(A block of data)
━━━━━━━━━━
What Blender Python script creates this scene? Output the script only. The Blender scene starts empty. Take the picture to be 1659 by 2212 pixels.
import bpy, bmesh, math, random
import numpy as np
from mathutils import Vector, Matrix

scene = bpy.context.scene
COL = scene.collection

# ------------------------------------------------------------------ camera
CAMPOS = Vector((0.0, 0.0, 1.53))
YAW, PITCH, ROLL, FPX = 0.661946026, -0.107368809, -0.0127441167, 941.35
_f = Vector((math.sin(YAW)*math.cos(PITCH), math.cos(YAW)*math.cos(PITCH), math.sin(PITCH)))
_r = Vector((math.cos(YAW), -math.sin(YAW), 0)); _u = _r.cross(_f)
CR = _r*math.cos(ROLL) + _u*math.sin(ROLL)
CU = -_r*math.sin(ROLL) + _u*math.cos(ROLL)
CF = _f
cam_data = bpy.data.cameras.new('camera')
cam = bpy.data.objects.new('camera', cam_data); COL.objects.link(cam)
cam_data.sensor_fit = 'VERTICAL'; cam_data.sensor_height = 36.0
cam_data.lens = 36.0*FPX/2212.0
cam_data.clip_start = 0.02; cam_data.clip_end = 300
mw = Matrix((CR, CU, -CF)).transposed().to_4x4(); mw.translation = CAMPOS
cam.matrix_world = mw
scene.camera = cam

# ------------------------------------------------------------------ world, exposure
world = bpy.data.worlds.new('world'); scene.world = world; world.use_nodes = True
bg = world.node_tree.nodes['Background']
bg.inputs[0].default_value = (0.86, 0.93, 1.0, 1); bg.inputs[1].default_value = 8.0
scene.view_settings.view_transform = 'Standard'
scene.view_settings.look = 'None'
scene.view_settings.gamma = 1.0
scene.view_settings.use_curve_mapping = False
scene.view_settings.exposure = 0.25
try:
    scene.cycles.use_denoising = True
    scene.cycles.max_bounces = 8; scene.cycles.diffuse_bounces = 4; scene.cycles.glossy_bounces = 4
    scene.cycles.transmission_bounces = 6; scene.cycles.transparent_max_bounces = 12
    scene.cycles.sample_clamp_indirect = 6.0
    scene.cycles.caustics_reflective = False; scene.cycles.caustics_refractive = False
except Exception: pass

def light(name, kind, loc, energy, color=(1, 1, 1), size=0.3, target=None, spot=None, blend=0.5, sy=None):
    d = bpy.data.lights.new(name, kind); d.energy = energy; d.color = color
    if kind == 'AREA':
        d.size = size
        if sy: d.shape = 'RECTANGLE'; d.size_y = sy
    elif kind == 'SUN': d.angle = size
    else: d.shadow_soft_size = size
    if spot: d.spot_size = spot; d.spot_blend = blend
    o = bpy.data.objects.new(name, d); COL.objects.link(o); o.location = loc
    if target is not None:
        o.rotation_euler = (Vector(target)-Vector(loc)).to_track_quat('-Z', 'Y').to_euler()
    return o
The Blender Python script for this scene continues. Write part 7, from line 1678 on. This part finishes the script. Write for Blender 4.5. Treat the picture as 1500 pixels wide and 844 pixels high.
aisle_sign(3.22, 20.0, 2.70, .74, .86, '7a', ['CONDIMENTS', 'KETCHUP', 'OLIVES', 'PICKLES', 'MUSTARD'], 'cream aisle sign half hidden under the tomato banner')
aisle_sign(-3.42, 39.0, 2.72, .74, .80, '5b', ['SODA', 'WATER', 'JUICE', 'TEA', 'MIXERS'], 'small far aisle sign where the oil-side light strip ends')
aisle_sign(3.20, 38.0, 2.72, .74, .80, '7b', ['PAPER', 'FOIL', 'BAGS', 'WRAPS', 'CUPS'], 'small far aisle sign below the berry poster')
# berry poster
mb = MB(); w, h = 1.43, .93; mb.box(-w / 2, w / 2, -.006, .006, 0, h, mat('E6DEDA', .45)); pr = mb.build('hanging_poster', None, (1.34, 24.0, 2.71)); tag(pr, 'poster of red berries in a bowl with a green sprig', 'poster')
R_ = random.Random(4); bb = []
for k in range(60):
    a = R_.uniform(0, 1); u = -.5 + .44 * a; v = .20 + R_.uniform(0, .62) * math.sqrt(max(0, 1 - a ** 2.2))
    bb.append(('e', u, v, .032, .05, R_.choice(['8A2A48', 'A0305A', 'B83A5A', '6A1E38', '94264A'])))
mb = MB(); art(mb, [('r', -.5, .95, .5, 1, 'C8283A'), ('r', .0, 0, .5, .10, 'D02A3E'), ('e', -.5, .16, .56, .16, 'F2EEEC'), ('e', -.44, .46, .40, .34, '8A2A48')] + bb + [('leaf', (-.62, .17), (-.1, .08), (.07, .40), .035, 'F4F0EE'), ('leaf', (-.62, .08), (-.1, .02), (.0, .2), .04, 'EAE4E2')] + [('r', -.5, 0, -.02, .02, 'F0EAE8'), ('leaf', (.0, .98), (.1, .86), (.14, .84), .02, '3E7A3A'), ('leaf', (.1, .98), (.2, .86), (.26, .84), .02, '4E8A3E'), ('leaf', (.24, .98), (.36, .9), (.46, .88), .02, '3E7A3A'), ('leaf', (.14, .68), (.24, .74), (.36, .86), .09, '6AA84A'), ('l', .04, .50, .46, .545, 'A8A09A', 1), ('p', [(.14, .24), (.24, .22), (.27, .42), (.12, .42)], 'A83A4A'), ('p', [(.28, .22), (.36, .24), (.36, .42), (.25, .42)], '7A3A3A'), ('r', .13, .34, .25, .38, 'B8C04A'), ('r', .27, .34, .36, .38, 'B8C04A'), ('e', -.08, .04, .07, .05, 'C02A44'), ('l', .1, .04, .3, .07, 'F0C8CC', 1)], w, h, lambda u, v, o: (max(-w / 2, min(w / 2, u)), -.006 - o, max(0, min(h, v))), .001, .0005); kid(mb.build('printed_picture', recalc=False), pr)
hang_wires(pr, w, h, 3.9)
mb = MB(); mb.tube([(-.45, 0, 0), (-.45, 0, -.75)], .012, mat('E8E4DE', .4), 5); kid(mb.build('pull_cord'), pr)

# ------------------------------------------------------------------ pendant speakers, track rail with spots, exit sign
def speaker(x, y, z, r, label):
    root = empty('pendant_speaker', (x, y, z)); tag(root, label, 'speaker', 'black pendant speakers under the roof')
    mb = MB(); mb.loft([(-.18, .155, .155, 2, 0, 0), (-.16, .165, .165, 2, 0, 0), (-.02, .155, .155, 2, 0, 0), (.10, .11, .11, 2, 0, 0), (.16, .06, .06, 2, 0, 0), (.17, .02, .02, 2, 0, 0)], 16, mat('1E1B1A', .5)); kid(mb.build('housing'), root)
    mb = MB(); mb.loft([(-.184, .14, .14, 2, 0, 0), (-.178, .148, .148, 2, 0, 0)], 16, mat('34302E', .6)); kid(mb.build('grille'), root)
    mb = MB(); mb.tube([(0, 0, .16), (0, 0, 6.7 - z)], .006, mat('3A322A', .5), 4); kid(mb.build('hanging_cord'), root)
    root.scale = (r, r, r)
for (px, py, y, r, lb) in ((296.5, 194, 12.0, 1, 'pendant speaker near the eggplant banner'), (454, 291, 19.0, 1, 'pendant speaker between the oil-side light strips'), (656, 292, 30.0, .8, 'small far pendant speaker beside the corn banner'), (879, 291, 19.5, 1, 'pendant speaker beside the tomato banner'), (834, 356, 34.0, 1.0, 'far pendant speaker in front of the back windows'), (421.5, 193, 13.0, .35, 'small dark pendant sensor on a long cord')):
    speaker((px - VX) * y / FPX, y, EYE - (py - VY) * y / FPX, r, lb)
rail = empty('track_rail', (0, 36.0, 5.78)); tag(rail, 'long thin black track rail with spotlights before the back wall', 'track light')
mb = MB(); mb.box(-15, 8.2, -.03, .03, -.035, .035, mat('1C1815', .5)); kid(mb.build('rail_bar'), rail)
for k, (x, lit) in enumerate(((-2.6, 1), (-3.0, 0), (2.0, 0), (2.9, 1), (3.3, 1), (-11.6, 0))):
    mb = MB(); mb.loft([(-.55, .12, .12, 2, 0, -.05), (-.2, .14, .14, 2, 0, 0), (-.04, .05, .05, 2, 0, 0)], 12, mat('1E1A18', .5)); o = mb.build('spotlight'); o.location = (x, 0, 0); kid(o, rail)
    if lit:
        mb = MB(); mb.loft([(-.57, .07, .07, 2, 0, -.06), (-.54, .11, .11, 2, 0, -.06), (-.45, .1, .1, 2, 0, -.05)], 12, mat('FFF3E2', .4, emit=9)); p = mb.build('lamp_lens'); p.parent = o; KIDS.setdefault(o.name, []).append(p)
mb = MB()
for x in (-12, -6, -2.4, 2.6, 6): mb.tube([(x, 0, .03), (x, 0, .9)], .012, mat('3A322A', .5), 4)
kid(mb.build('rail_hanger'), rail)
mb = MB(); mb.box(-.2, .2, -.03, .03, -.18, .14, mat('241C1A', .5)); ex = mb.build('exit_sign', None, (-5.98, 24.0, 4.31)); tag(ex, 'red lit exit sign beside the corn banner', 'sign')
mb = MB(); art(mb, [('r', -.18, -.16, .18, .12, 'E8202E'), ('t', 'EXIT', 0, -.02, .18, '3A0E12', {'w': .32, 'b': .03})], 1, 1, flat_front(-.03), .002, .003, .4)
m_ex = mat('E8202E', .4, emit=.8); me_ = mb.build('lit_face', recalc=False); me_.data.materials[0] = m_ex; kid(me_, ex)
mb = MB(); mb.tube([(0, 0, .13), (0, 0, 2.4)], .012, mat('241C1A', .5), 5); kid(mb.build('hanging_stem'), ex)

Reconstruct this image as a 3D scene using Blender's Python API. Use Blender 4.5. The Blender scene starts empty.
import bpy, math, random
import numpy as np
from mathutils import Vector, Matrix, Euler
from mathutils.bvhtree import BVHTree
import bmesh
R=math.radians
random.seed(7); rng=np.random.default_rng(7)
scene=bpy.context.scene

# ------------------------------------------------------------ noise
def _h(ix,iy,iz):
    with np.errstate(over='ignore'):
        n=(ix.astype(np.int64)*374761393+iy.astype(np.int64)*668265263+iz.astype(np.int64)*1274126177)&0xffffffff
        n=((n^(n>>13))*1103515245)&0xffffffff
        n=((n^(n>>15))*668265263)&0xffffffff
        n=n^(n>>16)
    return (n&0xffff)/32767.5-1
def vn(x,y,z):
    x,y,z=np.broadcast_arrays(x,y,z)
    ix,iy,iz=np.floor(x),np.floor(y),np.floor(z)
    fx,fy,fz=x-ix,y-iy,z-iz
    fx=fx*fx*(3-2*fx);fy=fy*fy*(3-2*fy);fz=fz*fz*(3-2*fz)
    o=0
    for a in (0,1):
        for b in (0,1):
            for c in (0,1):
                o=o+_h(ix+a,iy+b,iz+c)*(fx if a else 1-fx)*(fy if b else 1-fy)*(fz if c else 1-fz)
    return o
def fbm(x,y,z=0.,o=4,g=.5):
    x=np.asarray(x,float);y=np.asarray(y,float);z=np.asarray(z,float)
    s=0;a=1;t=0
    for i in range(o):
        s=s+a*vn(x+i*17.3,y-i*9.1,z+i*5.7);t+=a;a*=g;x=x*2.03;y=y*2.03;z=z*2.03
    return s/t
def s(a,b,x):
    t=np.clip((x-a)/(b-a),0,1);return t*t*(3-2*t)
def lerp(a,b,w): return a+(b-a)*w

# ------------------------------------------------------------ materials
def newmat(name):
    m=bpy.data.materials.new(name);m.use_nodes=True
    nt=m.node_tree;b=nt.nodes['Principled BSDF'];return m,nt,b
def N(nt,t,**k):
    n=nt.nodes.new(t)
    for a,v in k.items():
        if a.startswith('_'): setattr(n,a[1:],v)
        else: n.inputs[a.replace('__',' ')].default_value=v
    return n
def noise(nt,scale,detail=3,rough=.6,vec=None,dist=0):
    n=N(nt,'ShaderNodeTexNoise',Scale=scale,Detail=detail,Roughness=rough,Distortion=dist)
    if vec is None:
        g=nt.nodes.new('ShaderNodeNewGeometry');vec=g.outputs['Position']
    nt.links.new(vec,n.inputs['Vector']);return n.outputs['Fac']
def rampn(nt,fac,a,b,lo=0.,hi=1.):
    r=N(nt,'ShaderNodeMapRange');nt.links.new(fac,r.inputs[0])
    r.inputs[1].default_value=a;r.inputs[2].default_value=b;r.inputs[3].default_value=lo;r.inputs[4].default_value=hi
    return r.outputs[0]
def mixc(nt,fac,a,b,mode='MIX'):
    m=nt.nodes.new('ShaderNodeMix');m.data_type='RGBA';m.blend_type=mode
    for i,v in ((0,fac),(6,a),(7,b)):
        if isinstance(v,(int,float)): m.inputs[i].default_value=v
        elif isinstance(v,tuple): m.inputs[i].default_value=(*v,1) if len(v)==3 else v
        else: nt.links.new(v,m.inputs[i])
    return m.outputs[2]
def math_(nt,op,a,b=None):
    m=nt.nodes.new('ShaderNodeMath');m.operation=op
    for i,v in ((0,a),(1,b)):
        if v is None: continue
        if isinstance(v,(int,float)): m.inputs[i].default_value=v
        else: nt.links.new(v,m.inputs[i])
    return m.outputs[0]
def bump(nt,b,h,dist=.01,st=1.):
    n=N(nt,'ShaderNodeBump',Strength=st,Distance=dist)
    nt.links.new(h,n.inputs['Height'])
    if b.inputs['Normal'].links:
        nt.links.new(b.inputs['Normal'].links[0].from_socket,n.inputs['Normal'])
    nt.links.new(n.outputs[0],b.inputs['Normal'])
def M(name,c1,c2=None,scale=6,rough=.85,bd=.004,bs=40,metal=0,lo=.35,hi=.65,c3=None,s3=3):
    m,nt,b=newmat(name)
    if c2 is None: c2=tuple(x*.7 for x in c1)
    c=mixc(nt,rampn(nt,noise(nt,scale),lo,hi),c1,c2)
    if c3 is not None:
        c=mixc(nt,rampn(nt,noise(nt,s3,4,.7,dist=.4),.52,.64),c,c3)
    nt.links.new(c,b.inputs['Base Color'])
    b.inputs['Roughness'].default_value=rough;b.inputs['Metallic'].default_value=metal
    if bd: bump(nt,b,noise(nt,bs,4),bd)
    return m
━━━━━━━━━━
* **WHAT YOU SHOULD DO**
From the opening line of the data above through the line that contains "scene.camera = cam", please print each line as it stands and only those lines.

* **SOLUTION TO THIS PROBLEM**
What Blender Python script creates this scene? Output the script only. The Blender scene starts empty. Take the picture to be 1659 by 2212 pixels.
import bpy, bmesh, math, random
import numpy as np
from mathutils import Vector, Matrix

scene = bpy.context.scene
COL = scene.collection

# ------------------------------------------------------------------ camera
CAMPOS = Vector((0.0, 0.0, 1.53))
YAW, PITCH, ROLL, FPX = 0.661946026, -0.107368809, -0.0127441167, 941.35
_f = Vector((math.sin(YAW)*math.cos(PITCH), math.cos(YAW)*math.cos(PITCH), math.sin(PITCH)))
_r = Vector((math.cos(YAW), -math.sin(YAW), 0)); _u = _r.cross(_f)
CR = _r*math.cos(ROLL) + _u*math.sin(ROLL)
CU = -_r*math.sin(ROLL) + _u*math.cos(ROLL)
CF = _f
cam_data = bpy.data.cameras.new('camera')
cam = bpy.data.objects.new('camera', cam_data); COL.objects.link(cam)
cam_data.sensor_fit = 'VERTICAL'; cam_data.sensor_height = 36.0
cam_data.lens = 36.0*FPX/2212.0
cam_data.clip_start = 0.02; cam_data.clip_end = 300
mw = Matrix((CR, CU, -CF)).transposed().to_4x4(); mw.translation = CAMPOS
cam.matrix_world = mw
scene.camera = cam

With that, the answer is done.